### What to work on
Using the listing below, please gather every line containing the word "from".

★ ★ ★ ★ ★

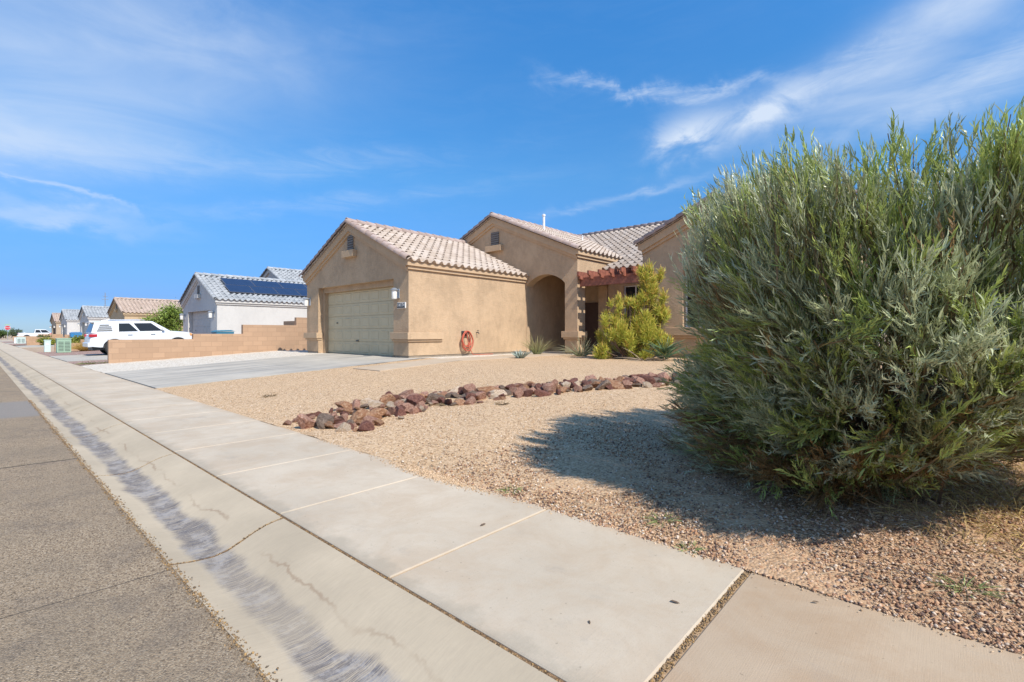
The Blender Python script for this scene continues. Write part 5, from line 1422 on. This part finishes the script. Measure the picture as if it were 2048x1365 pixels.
def dry_grass():
    r = np.random.default_rng(5); parts = []
    n = 16000; x = r.uniform(-0.3, 2.2, n); y = r.uniform(3.3, 6.8, n); dd = np.hypot(x - 0.35, (y - 4.9) * 0.7); k = (r.random(n) < np.clip(1.35 - dd, 0.02, 0.8)) & (np.hypot(x + 0.6, y - 4.36) > 0.5)
    x, y = x[k], y[k]; n = len(x); P = np.stack([x, y, [zg(a, b) for a, b in zip(x, y)]], 1)
    D = np.stack([r.normal(size=n) * 0.6, r.normal(size=n) * 0.6, np.ones(n) * 0.7], 1); col = np.array([[0.56, 0.40, 0.16]]) * (0.6 + 0.6 * r.random((n, 1)))
    parts.append(strips(P, D, r.uniform(0.06, 0.20, n), np.full(n, 0.004), np.stack([r.normal(size=n) * 0.3, r.normal(size=n) * 0.3, -0.4 * np.ones(n)], 1), 3, col, col, None, r))
    # straw lying flat in the soil round the shrub
    n = 2600; x = r.uniform(-1.9, 2.6, n); y = 2.62 + r.random(n) * 1.1; P = np.stack([x, y, [zg(a, b) + 0.012 for a, b in zip(x, y)]], 1)
    D = np.stack([r.normal(size=n), r.normal(size=n), r.normal(size=n) * 0.12 + 0.05], 1); col = np.array([[0.55, 0.43, 0.29]]) * (0.5 + 0.7 * r.random((n, 1)))
    parts.append(strips(P, D, r.uniform(0.03, 0.12, n), np.full(n, 0.003), r.normal(size=(n, 3)) * 0.2 * np.array([1, 1, 0]), 3, col, col, None, r))
    V, Q, Cc = join(parts); tag(np_mesh('dry_grass', V, Q, M['dry'], Cc), 'golden dry grass and straw at the foot of the huge shrub', 'dry grass', None, 'stuff')


dry_grass()


def tuft(name, x, y, z, n, L, W, spread, c0, c1, label, cat, mat='leaf', seed=1, up=1.0, droop=0.35, rad=0.06, group=None, lift=0.0):
    """a rosette or tuft of blades from one base"""
    r = np.random.default_rng(seed); a = r.uniform(0, 6.28, n); q = rad * r.random(n) ** 0.5
    P = np.stack([x + q * np.cos(a), y + q * np.sin(a), np.full(n, z) + lift * r.random(n)], 1); s = spread * r.random(n) ** 0.6
    D = np.stack([np.cos(a) * s, np.sin(a) * s, np.full(n, up)], 1) + r.normal(size=(n, 3)) * 0.08
    bend = np.stack([np.cos(a) * s * 0.4, np.sin(a) * s * 0.4, -droop * s], 1)
    col0 = np.array([c0]) * (0.75 + 0.5 * r.random((n, 1))); col1 = np.array([c1]) * (0.75 + 0.5 * r.random((n, 1)))
    V, Q, Cc = strips(P, D, r.uniform(0.65, 1.0, n) * L, np.full(n, W), bend, 4, col0, col1, np.array([0.9, 1, 0.85, 0.6, 0.1]), r)
    o = np_mesh(name, V - np.array([x, y, z]), Q, M[mat], Cc); o.location = (x, y, z)
    return tag(o, label, cat, group)


tuft('red_yucca', -11.32, 13.95, 0.35, 110, 0.95, 0.012, 0.75, (0.16, 0.19, 0.07), (0.42, 0.36, 0.17), 'spiky green and straw coloured yucca tuft at the left of the entry arch', 'yucca', 'leaf', 3, 1.0, 0.45, 0.13)
tuft('red_yucca', -9.35, 13.95, 0.35, 150, 1.0, 0.012, 1.1, (0.17, 0.19, 0.09), (0.42, 0.40, 0.24), 'spiky arching yucca tuft in front of the entry pier', 'yucca', 'leaf', 4, 0.8, 0.55, 0.16)
tuft('agave', -10.05, 11.55, 0.33, 46, 0.34, 0.055, 1.3, (0.30, 0.36, 0.30), (0.36, 0.42, 0.36), 'small blue grey agave rosette on the gravel', 'agave', 'leaf', 5, 0.8, -0.2, 0.04)
tuft('yucca', -6.05, 13.25, 0.36, 110, 0.58, 0.022, 1.5, (0.075, 0.13, 0.06), (0.12, 0.19, 0.09), 'dark green stiff yucca between the yellow pencil plant and the huge shrub', 'yucca', 'leaf', 6, 0.6, 0.0, 0.05, None, 0.35)
tuft('dead_yucca', -6.55, 13.0, 0.36, 80, 0.7, 0.025, 2.2, (0.28, 0.20, 0.13), (0.40, 0.31, 0.22), 'dry fallen grey brown yucca leaves at the foot of the dark yucca', 'dead leaves', 'dry', 7, 0.25, 0.4, 0.12)
for i, (x, y, s, lab) in enumerate(((-1.28, 2.78, 0.10, 'small green weed at the shaded gravel edge left of the huge shrub'),
                                    (0.05, 2.92, 0.10, 'green weed in the gravel before the huge shrub, left one of three'),
                                    (0.42, 3.05, 0.11, 'green weed in the gravel before the huge shrub, middle one of three'),
                                    (0.36, 2.72, 0.085, 'green weed in the gravel before the huge shrub, nearest the sidewalk'),
                                    (-1.02, 2.53, 0.07, 'tiny weed leaning over the sidewalk edge at a slab joint'),
                                    (-2.35, 2.60, 0.08, 'thin weed at the sidewalk edge under the shrub shadow'),
                                    (1.05, 3.45, 0.16, 'bright green grass tuft at the right foot of the huge shrub'))):
    tuft('weed', x, y, zg(x, y), 60, s * 0.75, 0.005, 2.0, (0.20, 0.24, 0.08), (0.34, 0.37, 0.15), lab, 'weed', 'leaf', 20 + i, 0.5, 0.2, s * 0.6)
for i, (x, y, s, lab) in enumerate(((-5.35, 4.55, 0.12, 'dead brown tuft beside the stone row, larger one'), (-4.75, 5.05, 0.09, 'dead brown tuft beside the stone row, smaller one'),
                                    (-1.85, 5.35, 0.13, 'dead brown tuft on the gravel just left of the huge shrub'), (-8.75, 3.45, 0.10, 'dead brown tuft on the gravel near the driveway'))):
    tuft('dead_weed', x, y, zg(x, y), 70, s, 0.008, 2.0, (0.20, 0.14, 0.08), (0.30, 0.22, 0.13), lab, 'weed', 'dry', 40 + i, 0.4, 0.3, s * 0.7)


def pencil_plant():
    x0, y0, z0 = -7.2, 13.6, 0.35
    root = thing('pencil_plant', (x0, y0, z0), 'tall yellow green pencil stem plant with orange tips by the front window', 'shrub')
    r = np.random.default_rng(8)
    # clumps: lateral offset along the view-facing diagonal, height, radius
    clumps = [(-0.62, 1.55, 0.27), (-0.30, 0.95, 0.40), (-0.78, 0.95, 0.28), (0.10, 1.35, 0.38), (0.42, 1.75, 0.40), (0.45, 2.15, 0.38), (0.28, 2.42, 0.34), (0.72, 1.35, 0.36),
              (0.75, 0.95, 0.34), (0.30, 0.75, 0.42), (-0.15, 0.55, 0.45), (0.62, 0.45, 0.42), (-0.55, 0.40, 0.40), (0.15, 0.28, 0.42), (-0.90, 0.25, 0.28), (0.95, 0.35, 0.32),
              (0.9, 1.6, 0.24), (-0.1, 1.85, 0.20), (0.58, 2.5, 0.26), (-0.62, 1.25, 0.2), (0.0, 1.05, 0.4)]
    U = np.array([0.743, 0.669, 0]); W_ = np.array([-0.669, 0.743, 0]); parts = []
    mb = MB()
    tufts = []
    for (u, h, rad) in clumps:
        for k in range(6): tufts.append((u + r.normal() * rad * 0.55, max(0.12, h + r.normal() * rad * 0.6), rad * r.uniform(0.34, 0.58)))
    for (u, h, rad) in tufts:
        dpt = r.uniform(-0.5, 0.5) * (1 - h / 4); c = np.array([x0, y0, z0 + h]) + U * u + W_ * dpt
        n = int(760 * (rad / 0.35) ** 2); q = unit(r.normal(size=(n, 3))) * (r.random((n, 1)) ** 0.6) * rad
        P = c + q * np.array([1, 1, 1.5]); D = unit(q * 1.0 / rad + np.array([0, 0, 0.95]) + r.normal(size=(n, 3)) * 0.45)
        yl = r.random((n, 1)); up = np.clip((q[:, 2:3] / rad + 0.6), 0, 1.4)
        g = np.array([0.22, 0.31, 0.035]); yv = np.array([0.80, 0.68, 0.12]); orr = np.array([0.80, 0.46, 0.13])
        c0 = g * (1 - 0.45 * yl) + yv * 0.45 * yl; tmix = np.clip(0.42 + 0.6 * up * yl + 0.2 * yl, 0, 1); c1 = g * (1 - tmix) + yv * tmix
        om = (r.random((n, 1)) < (0.16 + 0.16 * (h > 1.4))); c1 = np.where(om, orr, c1)
        for k in range(2):
            parts.append(strips(P - D * 0.06, D, r.uniform(0.08, 0.19, n), np.full(n, 0.0115), r.normal(size=(n, 3)) * 0.08, 2, c0, c1, np.array([1, 0.95, 0.6]), r))
        mb.tube([(x0 + u * 0.25 * U[0], y0 + u * 0.25 * U[1], z0 - 0.03), tuple(np.array([x0, y0, z0 + h * 0.55]) + U * u * 0.75 + W_ * dpt * 0.6), tuple(c)], [0.022, 0.014, 0.007], 5)
    V, Q, Cc = join(parts); np_mesh('stems', V, Q, M['stick'], Cc, root); mb.build('branch', M['bark'], root, 60)


pencil_plant()


def leafy(name, x, y, z, rx, rz, n, leaf, c0, c1, label, cat, seed, trunk=True, group=None, lean=0.0, flat=0.0):
    """crown of many leaves gathered in clumps round a branching trunk"""
    root = thing(name, (x, y, z), label, cat, group); r = np.random.default_rng(seed)
    k = 26; cc = unit(r.normal(size=(k, 3))) * (r.random((k, 1)) ** 0.35) * np.array([rx, rx, rz]) * 0.78; cc[:, 2] += rz * (1.05 if not flat else 0.7)
    ci = r.integers(0, k, n); P = np.array([x, y, z]) + cc[ci] + r.normal(size=(n, 3)) * np.array([rx, rx, rz]) * 0.17
    P[:, 2] = np.maximum(P[:, 2], z + 0.02)
    D = unit(r.normal(size=(n, 3)) + np.array([0, 0, 0.4])); m = r.random((n, 1)); cl = r.random((k, 1))[ci]
    col = (np.array([c0]) * (1 - m) + np.array([c1]) * m) * (0.7 + 0.6 * cl)
    V, Q, Cc = strips(P, D, r.uniform(0.7, 1.3, n) * leaf, np.full(n, leaf * 0.45), r.normal(size=(n, 3)) * 0.15, 2, col, col, np.array([0.5, 1, 0.15]), r)
    np_mesh('crown', V, Q, M['leaf'], Cc, root)
    mb = MB()
    for q in cc[:9]:
        mb.tube([(x, y, z - 0.05), (x + q[0] * 0.4, y + q[1] * 0.4, z + q[2] * 0.55), (x + q[0], y + q[1], z + q[2])], [0.05 * rx + 0.01, 0.03 * rx + 0.006, 0.008], 6)
    mb.build('trunk', M['bark'], root, 60)
    return root


leafy('leafy_tree', -43.0, 9.6, 0.15, 1.55, 1.65, 9000, 0.13, (0.09, 0.15, 0.02), (0.26, 0.32, 0.06), 'bright green leafy tree between the sand coloured house and the solar panel house', 'tree', 31)
leafy('shrub', -61.0, 4.65, 0.05, 0.85, 0.42, 2600, 0.12, (0.10, 0.13, 0.015), (0.34, 0.34, 0.05), 'yellow green shrub on the gravel left of the pale pedestal', 'shrub', 32, True, None, 0, 1)
leafy('shrub', -46.0, 5.2, 0.07, 0.75, 0.55, 2600, 0.11, (0.09, 0.12, 0.015), (0.30, 0.31, 0.05), 'yellow green shrub between the green box and the golden grass', 'shrub', 33, True, None, 0, 1)
leafy('shrub', -71.0, 5.1, 0.1, 0.75, 0.55, 1800, 0.11, (0.06, 0.09, 0.03), (0.16, 0.19, 0.07), 'dull dark green shrub above the flat topped far block wall', 'shrub', 34, True, None, 0, 1)
leafy('shrub', -53.5, 6.0, 0.1, 0.6, 0.62, 1500, 0.11, (0.08, 0.12, 0.04), (0.20, 0.24, 0.09), 'grey green shrub behind the blue bin', 'shrub', 35, True, None, 0, 1)
leafy('distant_tree', -146.0, 2.6, 0.0, 2.6, 1.05, 3500, 0.35, (0.04, 0.075, 0.02), (0.12, 0.17, 0.04), 'dark green rounded tree behind the STOP sign', 'tree', 36)
leafy('distant_tree', -170.0, 7.0, 0.0, 1.4, 1.15, 1200, 0.30, (0.07, 0.10, 0.06), (0.13, 0.17, 0.10), 'hazy small tree behind the far white pickup bed', 'tree', 37)
tuft('golden_grass', -39.4, 4.75, zg(-39.4, 4.75), 900, 0.85, 0.012, 1.0, (0.42, 0.27, 0.07), (0.62, 0.42, 0.13), 'golden ornamental grass clump behind the white SUV bumper', 'grass', 'dry', 38, 0.9, 0.5, 0.32)
tuft('weed_patch', -23.6, 3.15, zg(-23.6, 3.15), 420, 0.16, 0.010, 2.2, (0.15, 0.15, 0.06), (0.27, 0.25, 0.11), 'low olive weed patch at the front end of the stepped block wall', 'weed', 'leaf', 39, 0.35, 0.2, 0.55)


def litter():
    """dead leaves and stone chips that lie on the concrete"""
    r = random.Random(3)
    for (x, y, s, lab) in ((-2.05, 2.02, 0.022, 'dry curled leaf on the pavement slab before the shrub shadow'), (-0.86, 1.98, 0.020, 'dark dry leaf on the nearest full sidewalk slab'),
                           (-1.05, 1.62, 0.011, 'small dark chip near the curb on the nearest slab'), (-0.42, 2.38, 0.014, 'small dark chip near the gravel on the dusty slab')):
        mb = MB(); a = r.uniform(0, 6.28); c, q = math.cos(a), math.sin(a)
        pts = [(-1, 0, 0.1), (-0.3, 0.35, 0.25), (0.6, 0.25, 0.35), (1, 0, 0.15), (0.5, -0.3, 0.3), (-0.4, -0.32, 0.2)]
        w = [(x + s * (c * p[0] - q * p[1]), y + s * (q * p[0] + c * p[1]), 0.005 + s * p[2]) for p in pts]
        mb.prism(w, (0, 0, 0.0015)); tag(mb.build('dry_leaf', M['bark']), lab, 'leaf', 'dry leaves on the sidewalk')


litter()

★ ★ ★ ★ ★

### Finished answer
The Blender Python script for this scene continues. Write part 5, from line 1422 on. This part finishes the script. Measure the picture as if it were 2048x1365 pixels.
    """a rosette or tuft of blades from one base"""